I already felt ownership of my language.  My brain waves with iambic pentameter– I grew up on Mother Goose and Protestant hymns.  The smell of English poetry was mine the way Old Spice was my dad.

That kind of ownership is deep stuff, without subtlety or particularity.  With that kind of ownership, I could wax easily about what Shakespeare meant.  I could even write a passage of faux Shakespeare.  I loved writing my own dictionary definitions in 6th grade.  It was much faster than looking them up.  I was never caught.  However, I was caught adding an extra chord to a Mozart piece, and my piano teacher laughed at my insistence on “improving” Mozart.  See, I’m a showoff dilletante.  While I could demonstrate rhythmic and thematic and style understanding, I didn’t own a particular piece.  The generalities were mine and the details swept through my fingers.

My junior English teacher didn’t know or care about my struggle to memorize.  He was just going to sit there with the text while I recited.  (He told us we had to memorize poems so that we wouldn’t go insane if we were trapped in a POW camp.  Funny…and wise.)  There was no way I would screw up an English assignment.  So I shoved Frost and Shakespeare into my mouth, piercing word by word.  I recited to the shower tile.  I recited to the popcorn popping on the stove.  After fifty repetitions, I still got lost and substituted words and mixed up phrases.  I kept going.

Memorizing gives words a sensuality that reading cannot.  Reading once, even reading aloud, you can’t feel the words in your mouth the same way you do when they are memorized.  And the difference is commitment:  time and tenderness toward each sound.

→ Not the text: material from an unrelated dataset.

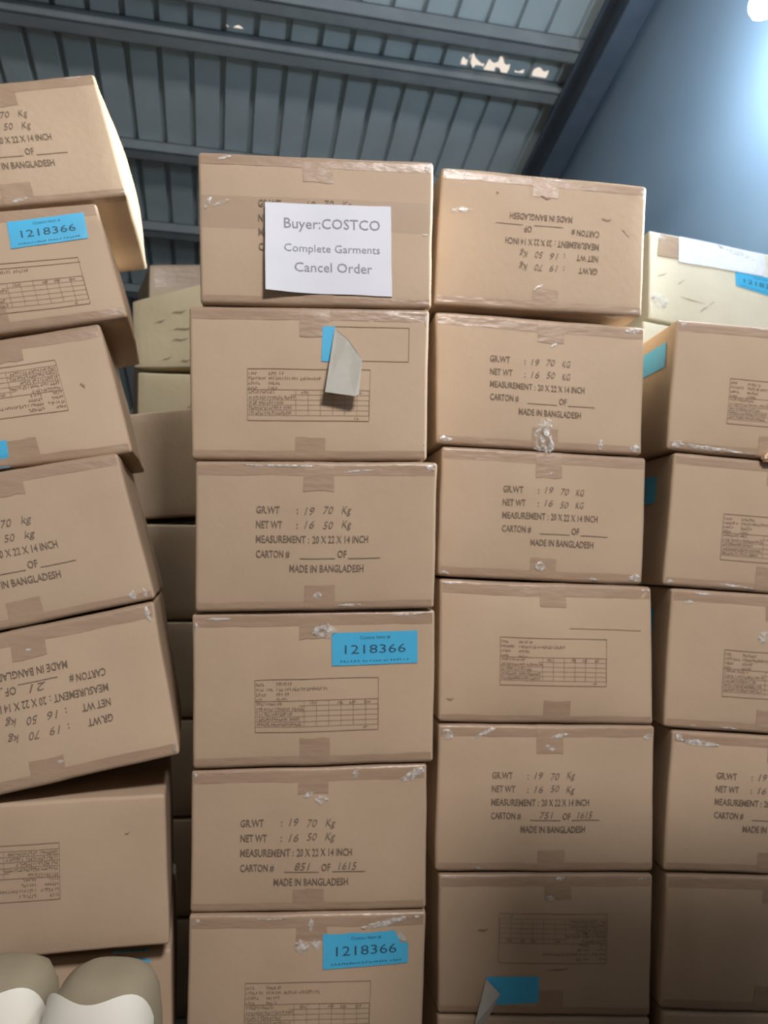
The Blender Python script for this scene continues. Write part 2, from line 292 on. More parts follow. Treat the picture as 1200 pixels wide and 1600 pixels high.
 'peelM2': [(0.5498, 0.8751), (0.6032, 0.8763), (0.5774, 0.6443), (0.5452, 0.6479), (0.6006, 0.8594), (0.6544, 0.7848), (0.7115, 0.6469),
            (0.6994, 0.4148), (0.6833, 0.4019), (0.5594, 0.4295)],
 'outM2': [(0.5845, 0.8759), (0.9158, 0.8752), (0.9153, 0.6509), (0.5854, 0.6487)],
 'lineR4': [(0.5964, 0.6818), (0.9399, 0.6794)],
 'peelR6': [(0.2177, 0.2735), (0.461, 0.2813), (0.4629, 0.0903), (0.2524, 0.0731), (0.2178, 0.2598), (0.2787, 0.1694), (0.205, -0.0237),
            (0.1596, 0.0075)],
 'lumpR2': (0.5102, 0.1118)}

# ------------------------------------------------------------------ materials
def mat_base(name):
    m = bpy.data.materials.new(name)
    m.use_nodes = True
    nt = m.node_tree
    return m, nt, nt.nodes['Principled BSDF']

def mat(name, c1, c2=None, rough=0.7, scale=6.0, bump=0.0, bscale=60.0, spec=0.3, metal=0.0, detail=4.0, vary=0.0, stretch=None):
    m, nt, b = mat_base(name)
    L = nt.links
    b.inputs['Roughness'].default_value = rough
    b.inputs['Specular IOR Level'].default_value = spec
    b.inputs['Metallic'].default_value = metal
    b.inputs['Base Color'].default_value = (*c1, 1)
    tc = nt.nodes.new('ShaderNodeTexCoord')
    vec = tc.outputs['Object']
    if stretch:
        mp = nt.nodes.new('ShaderNodeMapping')
        mp.inputs['Scale'].default_value = stretch
        L.new(vec, mp.inputs['Vector'])
        vec = mp.outputs['Vector']
    if c2 is not None:
        n = nt.nodes.new('ShaderNodeTexNoise')
        n.inputs['Scale'].default_value = scale
        n.inputs['Detail'].default_value = detail
        L.new(vec, n.inputs['Vector'])
        cr = nt.nodes.new('ShaderNodeValToRGB')
        cr.color_ramp.elements[0].position = 0.3
        cr.color_ramp.elements[1].position = 0.7
        cr.color_ramp.elements[0].color = (*c1, 1)
        cr.color_ramp.elements[1].color = (*c2, 1)
        L.new(n.outputs['Fac'], cr.inputs['Fac'])
        col = cr.outputs['Color']
        if vary:
            oi = nt.nodes.new('ShaderNodeObjectInfo')
            mr = nt.nodes.new('ShaderNodeMapRange')
            mr.inputs['To Min'].default_value = 1 - vary
            mr.inputs['To Max'].default_value = 1 + vary
            L.new(oi.outputs['Random'], mr.inputs['Value'])
            hs = nt.nodes.new('ShaderNodeHueSaturation')
            L.new(mr.outputs['Result'], hs.inputs['Value'])
            L.new(col, hs.inputs['Color'])
            col = hs.outputs['Color']
        L.new(col, b.inputs['Base Color'])
    if bump:
        n2 = nt.nodes.new('ShaderNodeTexNoise')
        n2.inputs['Scale'].default_value = bscale
        n2.inputs['Detail'].default_value = 3
        L.new(vec, n2.inputs['Vector'])
        bp = nt.nodes.new('ShaderNodeBump')
        bp.inputs['Strength'].default_value = bump
        bp.inputs['Distance'].default_value = 0.01
        L.new(n2.outputs['Fac'], bp.inputs['Height'])
        L.new(bp.outputs['Normal'], b.inputs['Normal'])
    return m

M = {}
M['kraft'] = mat('kraft_board', (0.50, 0.365, 0.25), (0.55, 0.405, 0.28), rough=0.62, scale=5, bump=0.06, bscale=55, vary=0.05)
M['pale_kraft'] = mat('pale_kraft_board', (0.54, 0.45, 0.29), (0.60, 0.50, 0.33), rough=0.65, scale=5, bump=0.08, bscale=45, vary=0.03)
M['cream'] = mat('cream_carton_board', (0.72, 0.66, 0.50), (0.78, 0.72, 0.56), rough=0.6, scale=6, bump=0.12, bscale=40)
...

The poems are still there as much as my teeth are– drilled out and refilled, and five of them just gone.  It is good to be able to run your tongue over them, occasionally.  Several times, I’ve silenced students by setting aside the textbook and doing the Juliet speech myself.  I’m not a great performer.  It doesn’t show that I understand Shakespeare.  It just shows is that I own a little of Shakespeare, and I hope it shows that he is affordable.